Something is Wrong With the Way Other People Treat Other People
Our conscience also has the ability to recognize something wrong is happening to our neighbors, that one person is hurting or harming someone else. This, though, is very difficult. We are able to distance ourselves from the sin of other people, especially when the sin doesn’t touch us.
For decades people have identified the desensitizing effect of television and video games. We are surrounded by such violence and lust that our conscience is unable to register it. This struck me a few weeks ago when I was teaching the catechism students about the 5th commandment, “You shall not murder.” As I taught about the evils of our day, how thousands of children are murdered in their mother’s womb, and how history will look back on our era as one of the darkest times in human history, when “They killed their babies before they were born,” I realized that this should hurt, that it should be a pain in my conscience, but that I manage to forget this sin going on around us. My conscience is turned off to the sin of my neighbor against my neighbor. This is the devil’s work.

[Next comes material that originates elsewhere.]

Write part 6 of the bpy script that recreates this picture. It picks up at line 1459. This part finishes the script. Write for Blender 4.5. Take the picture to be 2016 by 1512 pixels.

With the sin of neighbor against neighbor, the devil tempts us to indifference, to apathy, to a lack of concern and love for our neighbor’s well being. Our neighbor ought to be the object of our love and compassion, and our conscience, working properly, sends us in that direction.
Something is Wrong with Everything
There is a fourth type of wrong that our conscience knows: this universe is broken. When we see natural disasters or individual tragedies we know in our conscience “something’s not right here. Things shouldn’t be this way.”
This compels some people to activism, a “save the world” kind of work and worship that attempts to soothe the conscience. The devil tempts others to be angry with God for the tragedies and disasters in this world, or to deny God’s existence all together. Both activism and unbelief cover up the real trouble, that the sin of Adam and Eve runs through the fabric of this creation. When we know this, our hope is directed to God, to the sure promise of the resurrection, and the gift of restoration that Jesus will bring with Him when He returns.
Something, At Last, Is Right
Of all the things that are wrong and broken in this world, there is one thing both broken and beautiful: Jesus. He is perfect, but He took our sins and the sin of all the world to the cross, and suffered there for it. We might think there is no greater tragedy than the cross, but it is on the cross that something, at last, is right. In fact, Jesus on the cross is making everything right, everything good, even you.
It is His suffering, His blood, His death that brings you a good conscience: the certainty that your sins are forgiven, the certainty that your shame is covered, the certainty that your neighbor is God’s gift to you to be the object of your love, and the sure hope of the resurrection, when this entire universe will be made new. God be praised for this certainty, and the goodness it brings to our conscience. Amen.